The comment by Hillshaw seems quite silly to me. It is not at all obvious that turning out a lot of minor papers will generate more citations. The most cited works, obviously, are the magisterial ones that define disciplines and sub-disciplines, not the ones that just dot the 'i's and cross the 't's. And while citation is not a perfect marker of quality, it does show something - that in the judgment of a researcher, the cited article has sufficient weight to bolster his or her research paper. While it is true that older researchers will have more citations as their reputations increase, it is also true that research is a reputation-based profession, so that institutions serve themselves well by retaining or recruiting highly cited professors. Bottom line. A university is a research factory, not a higher school. Research has high intrinsic costs. Research pressure in lower-level universities can only do so much to increase research. Real advance could only come from costly time released from teaching and the hiring of many highly cited researchers to serve as role models and coaches. But this pressure does detract very significantly from both teaching and the mental health of faculty. Most students in today's universities do not need an education side by side with a research professor adding significantly to the knowledge base. Most students would gain more by study in polytechnic institutes devoted to teaching and linked closely with firms to assure both the contemporary relevance of the curriculum and entry level jobs for graduates. The biggest bang for the buck would be derived from a more definite distinction between research and teaching institutions, and more adequate support for researchers in the former.
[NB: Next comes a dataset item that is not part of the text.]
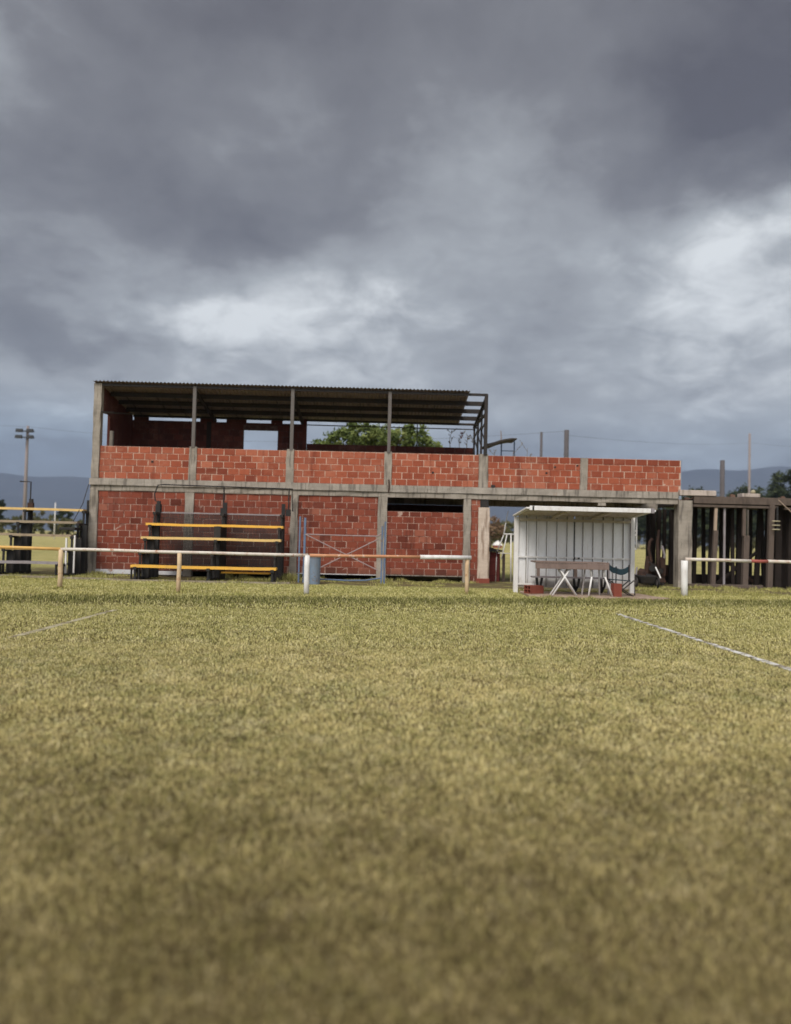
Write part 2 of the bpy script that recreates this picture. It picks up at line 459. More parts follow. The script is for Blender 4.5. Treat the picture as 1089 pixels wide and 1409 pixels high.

Citations are a dismal metric of quality in the sense of "providing genuine insight into how the World is". They are, however, a pretty good metric of the ability of a researcher to spot bandwagons of fashionable research, and target papers accordingly. The poster-child for this approach to publication is high-energy physics, where the most highly cited papers address concepts that are either untestable or now known to be baloney.
I believe thus article to be an excellent critical evaluation of the quality and quantity debate. There was a wonderful paper out of Stanford that sought to consider some aspects of the number and order of authors and make adjustments on influence. But this article touches a number of important issues the academy needs to address.